== Short task ==
Emit only the lines from the line containing "Write part 2" through the last line of the entries, unchanged.

== Entries supplied ==
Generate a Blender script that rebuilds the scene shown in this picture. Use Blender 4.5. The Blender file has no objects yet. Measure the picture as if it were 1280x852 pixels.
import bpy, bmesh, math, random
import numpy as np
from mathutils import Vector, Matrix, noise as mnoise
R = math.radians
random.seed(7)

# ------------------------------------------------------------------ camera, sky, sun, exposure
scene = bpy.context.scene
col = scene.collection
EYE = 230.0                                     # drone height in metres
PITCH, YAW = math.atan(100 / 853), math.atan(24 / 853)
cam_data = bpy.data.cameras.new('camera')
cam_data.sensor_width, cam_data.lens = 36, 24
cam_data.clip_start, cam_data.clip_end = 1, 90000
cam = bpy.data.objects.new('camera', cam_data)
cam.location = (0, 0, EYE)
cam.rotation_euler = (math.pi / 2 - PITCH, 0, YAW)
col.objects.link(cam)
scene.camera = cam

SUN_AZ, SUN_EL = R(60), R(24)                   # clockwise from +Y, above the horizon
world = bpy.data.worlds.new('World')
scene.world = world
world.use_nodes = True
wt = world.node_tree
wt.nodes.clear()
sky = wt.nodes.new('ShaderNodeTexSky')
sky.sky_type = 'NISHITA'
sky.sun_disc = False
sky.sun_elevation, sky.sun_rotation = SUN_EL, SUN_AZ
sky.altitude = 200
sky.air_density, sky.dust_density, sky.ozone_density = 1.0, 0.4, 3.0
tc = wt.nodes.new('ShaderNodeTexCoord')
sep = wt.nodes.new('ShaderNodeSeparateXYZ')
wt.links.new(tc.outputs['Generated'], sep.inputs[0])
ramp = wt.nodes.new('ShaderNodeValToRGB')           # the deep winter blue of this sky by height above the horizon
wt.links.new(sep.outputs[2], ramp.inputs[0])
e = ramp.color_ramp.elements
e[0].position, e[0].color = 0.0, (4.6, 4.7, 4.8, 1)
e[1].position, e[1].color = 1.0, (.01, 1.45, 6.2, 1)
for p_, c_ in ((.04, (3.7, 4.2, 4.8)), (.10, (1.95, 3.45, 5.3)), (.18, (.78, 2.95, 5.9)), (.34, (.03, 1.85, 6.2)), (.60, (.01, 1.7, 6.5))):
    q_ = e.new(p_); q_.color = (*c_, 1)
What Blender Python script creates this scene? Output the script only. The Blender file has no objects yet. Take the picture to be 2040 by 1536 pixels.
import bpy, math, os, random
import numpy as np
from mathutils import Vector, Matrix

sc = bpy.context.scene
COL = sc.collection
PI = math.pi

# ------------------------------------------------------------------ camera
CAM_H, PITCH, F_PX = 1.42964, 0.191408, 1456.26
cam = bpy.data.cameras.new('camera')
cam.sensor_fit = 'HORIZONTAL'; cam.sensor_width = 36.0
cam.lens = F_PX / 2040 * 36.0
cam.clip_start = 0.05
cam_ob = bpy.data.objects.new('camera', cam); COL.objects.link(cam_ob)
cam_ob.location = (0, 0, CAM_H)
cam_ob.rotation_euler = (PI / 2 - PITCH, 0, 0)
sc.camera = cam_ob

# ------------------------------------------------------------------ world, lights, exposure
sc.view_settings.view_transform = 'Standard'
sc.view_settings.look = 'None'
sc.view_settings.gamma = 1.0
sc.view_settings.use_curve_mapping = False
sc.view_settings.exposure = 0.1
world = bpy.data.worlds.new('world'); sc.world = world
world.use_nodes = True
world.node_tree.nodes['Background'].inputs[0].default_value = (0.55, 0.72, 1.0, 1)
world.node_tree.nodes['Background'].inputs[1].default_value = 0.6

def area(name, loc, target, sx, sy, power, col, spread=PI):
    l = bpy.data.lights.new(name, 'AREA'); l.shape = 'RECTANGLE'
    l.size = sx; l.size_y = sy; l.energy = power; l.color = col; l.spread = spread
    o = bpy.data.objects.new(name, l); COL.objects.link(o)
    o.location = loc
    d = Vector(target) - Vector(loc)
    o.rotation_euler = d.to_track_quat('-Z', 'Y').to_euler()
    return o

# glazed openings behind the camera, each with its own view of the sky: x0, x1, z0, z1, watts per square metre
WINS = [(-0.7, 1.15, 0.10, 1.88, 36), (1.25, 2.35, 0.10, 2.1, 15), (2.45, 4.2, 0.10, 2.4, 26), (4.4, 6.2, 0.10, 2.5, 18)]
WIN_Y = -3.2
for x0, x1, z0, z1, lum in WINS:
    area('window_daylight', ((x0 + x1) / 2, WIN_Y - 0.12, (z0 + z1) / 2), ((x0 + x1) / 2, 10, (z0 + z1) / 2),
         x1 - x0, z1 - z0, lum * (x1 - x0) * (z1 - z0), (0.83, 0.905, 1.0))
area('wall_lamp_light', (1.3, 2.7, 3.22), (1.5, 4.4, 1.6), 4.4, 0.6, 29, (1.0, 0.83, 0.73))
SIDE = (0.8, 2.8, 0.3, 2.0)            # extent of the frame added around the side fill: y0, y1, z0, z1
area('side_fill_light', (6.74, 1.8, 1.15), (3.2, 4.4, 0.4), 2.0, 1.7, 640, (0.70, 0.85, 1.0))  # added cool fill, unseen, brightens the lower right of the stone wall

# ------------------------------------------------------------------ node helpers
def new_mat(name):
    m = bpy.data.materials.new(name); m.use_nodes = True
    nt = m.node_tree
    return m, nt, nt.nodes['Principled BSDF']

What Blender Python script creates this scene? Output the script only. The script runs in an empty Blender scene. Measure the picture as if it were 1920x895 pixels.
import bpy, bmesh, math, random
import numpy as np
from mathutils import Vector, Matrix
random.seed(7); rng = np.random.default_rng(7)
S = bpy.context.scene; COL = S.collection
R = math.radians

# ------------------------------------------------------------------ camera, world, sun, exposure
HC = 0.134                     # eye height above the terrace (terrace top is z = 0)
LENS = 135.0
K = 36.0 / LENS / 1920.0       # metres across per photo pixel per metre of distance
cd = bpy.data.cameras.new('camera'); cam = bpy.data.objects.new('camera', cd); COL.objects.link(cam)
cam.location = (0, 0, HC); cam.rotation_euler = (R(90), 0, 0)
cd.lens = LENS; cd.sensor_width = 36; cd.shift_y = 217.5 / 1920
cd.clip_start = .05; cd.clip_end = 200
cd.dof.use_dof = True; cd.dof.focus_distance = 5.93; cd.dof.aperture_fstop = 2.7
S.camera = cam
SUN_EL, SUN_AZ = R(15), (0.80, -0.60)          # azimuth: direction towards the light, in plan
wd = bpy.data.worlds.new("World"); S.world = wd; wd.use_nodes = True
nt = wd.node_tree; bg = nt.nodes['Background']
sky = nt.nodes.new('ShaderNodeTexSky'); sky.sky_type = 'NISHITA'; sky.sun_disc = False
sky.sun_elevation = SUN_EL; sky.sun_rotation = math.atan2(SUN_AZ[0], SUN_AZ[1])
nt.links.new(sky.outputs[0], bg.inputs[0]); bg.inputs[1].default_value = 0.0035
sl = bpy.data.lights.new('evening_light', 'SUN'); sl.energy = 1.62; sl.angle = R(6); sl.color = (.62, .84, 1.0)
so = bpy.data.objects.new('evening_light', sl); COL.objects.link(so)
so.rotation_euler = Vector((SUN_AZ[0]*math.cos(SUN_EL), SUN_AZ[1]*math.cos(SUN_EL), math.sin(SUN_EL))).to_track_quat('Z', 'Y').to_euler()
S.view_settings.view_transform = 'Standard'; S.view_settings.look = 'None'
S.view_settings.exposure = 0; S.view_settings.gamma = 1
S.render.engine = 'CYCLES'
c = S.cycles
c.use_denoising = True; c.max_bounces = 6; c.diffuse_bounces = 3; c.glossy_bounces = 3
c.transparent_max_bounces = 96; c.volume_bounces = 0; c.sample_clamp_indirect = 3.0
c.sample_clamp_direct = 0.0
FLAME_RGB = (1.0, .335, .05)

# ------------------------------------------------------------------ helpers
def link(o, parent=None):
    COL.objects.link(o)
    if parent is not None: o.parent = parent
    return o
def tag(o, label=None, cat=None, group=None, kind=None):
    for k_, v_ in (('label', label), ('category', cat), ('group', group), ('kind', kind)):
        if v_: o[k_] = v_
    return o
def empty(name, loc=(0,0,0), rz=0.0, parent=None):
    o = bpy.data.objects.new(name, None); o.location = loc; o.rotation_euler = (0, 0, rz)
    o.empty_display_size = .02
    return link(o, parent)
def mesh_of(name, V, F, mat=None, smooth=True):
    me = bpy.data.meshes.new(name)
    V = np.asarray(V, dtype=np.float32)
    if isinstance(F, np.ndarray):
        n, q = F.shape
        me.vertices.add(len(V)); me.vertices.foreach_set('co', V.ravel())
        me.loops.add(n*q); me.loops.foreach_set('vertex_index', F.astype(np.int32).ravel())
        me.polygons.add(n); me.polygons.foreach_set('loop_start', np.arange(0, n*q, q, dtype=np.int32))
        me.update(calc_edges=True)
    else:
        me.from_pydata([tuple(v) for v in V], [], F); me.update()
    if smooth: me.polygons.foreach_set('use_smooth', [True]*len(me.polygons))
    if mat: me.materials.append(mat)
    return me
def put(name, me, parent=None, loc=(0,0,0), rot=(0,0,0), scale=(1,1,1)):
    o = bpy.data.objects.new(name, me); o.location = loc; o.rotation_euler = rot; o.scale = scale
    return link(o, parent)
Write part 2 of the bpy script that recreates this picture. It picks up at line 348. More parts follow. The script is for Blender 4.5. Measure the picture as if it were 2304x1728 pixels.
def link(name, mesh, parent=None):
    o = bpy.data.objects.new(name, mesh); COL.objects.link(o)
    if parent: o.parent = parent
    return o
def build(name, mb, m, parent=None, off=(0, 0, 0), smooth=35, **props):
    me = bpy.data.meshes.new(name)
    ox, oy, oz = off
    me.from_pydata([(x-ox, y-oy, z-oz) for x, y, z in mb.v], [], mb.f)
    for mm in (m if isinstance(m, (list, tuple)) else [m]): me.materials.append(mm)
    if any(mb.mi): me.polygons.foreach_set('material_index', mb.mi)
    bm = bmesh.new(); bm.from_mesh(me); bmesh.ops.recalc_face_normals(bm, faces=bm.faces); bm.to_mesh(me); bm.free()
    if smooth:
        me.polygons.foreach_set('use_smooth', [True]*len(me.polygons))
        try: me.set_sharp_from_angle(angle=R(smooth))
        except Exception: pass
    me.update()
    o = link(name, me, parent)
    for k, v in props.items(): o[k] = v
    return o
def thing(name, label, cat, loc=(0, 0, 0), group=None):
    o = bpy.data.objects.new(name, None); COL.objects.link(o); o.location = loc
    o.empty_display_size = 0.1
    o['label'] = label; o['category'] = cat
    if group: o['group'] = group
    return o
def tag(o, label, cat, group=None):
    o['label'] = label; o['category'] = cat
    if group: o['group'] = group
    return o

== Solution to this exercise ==
Write part 2 of the bpy script that recreates this picture. It picks up at line 348. More parts follow. The script is for Blender 4.5. Measure the picture as if it were 2304x1728 pixels.
def link(name, mesh, parent=None):
    o = bpy.data.objects.new(name, mesh); COL.objects.link(o)
    if parent: o.parent = parent
    return o
def build(name, mb, m, parent=None, off=(0, 0, 0), smooth=35, **props):
    me = bpy.data.meshes.new(name)
    ox, oy, oz = off
    me.from_pydata([(x-ox, y-oy, z-oz) for x, y, z in mb.v], [], mb.f)
    for mm in (m if isinstance(m, (list, tuple)) else [m]): me.materials.append(mm)
    if any(mb.mi): me.polygons.foreach_set('material_index', mb.mi)
    bm = bmesh.new(); bm.from_mesh(me); bmesh.ops.recalc_face_normals(bm, faces=bm.faces); bm.to_mesh(me); bm.free()
    if smooth:
        me.polygons.foreach_set('use_smooth', [True]*len(me.polygons))
        try: me.set_sharp_from_angle(angle=R(smooth))
        except Exception: pass
    me.update()
    o = link(name, me, parent)
    for k, v in props.items(): o[k] = v
    return o
def thing(name, label, cat, loc=(0, 0, 0), group=None):
    o = bpy.data.objects.new(name, None); COL.objects.link(o); o.location = loc
    o.empty_display_size = 0.1
    o['label'] = label; o['category'] = cat
    if group: o['group'] = group
    return o
def tag(o, label, cat, group=None):
    o['label'] = label; o['category'] = cat
    if group: o['group'] = group
    return o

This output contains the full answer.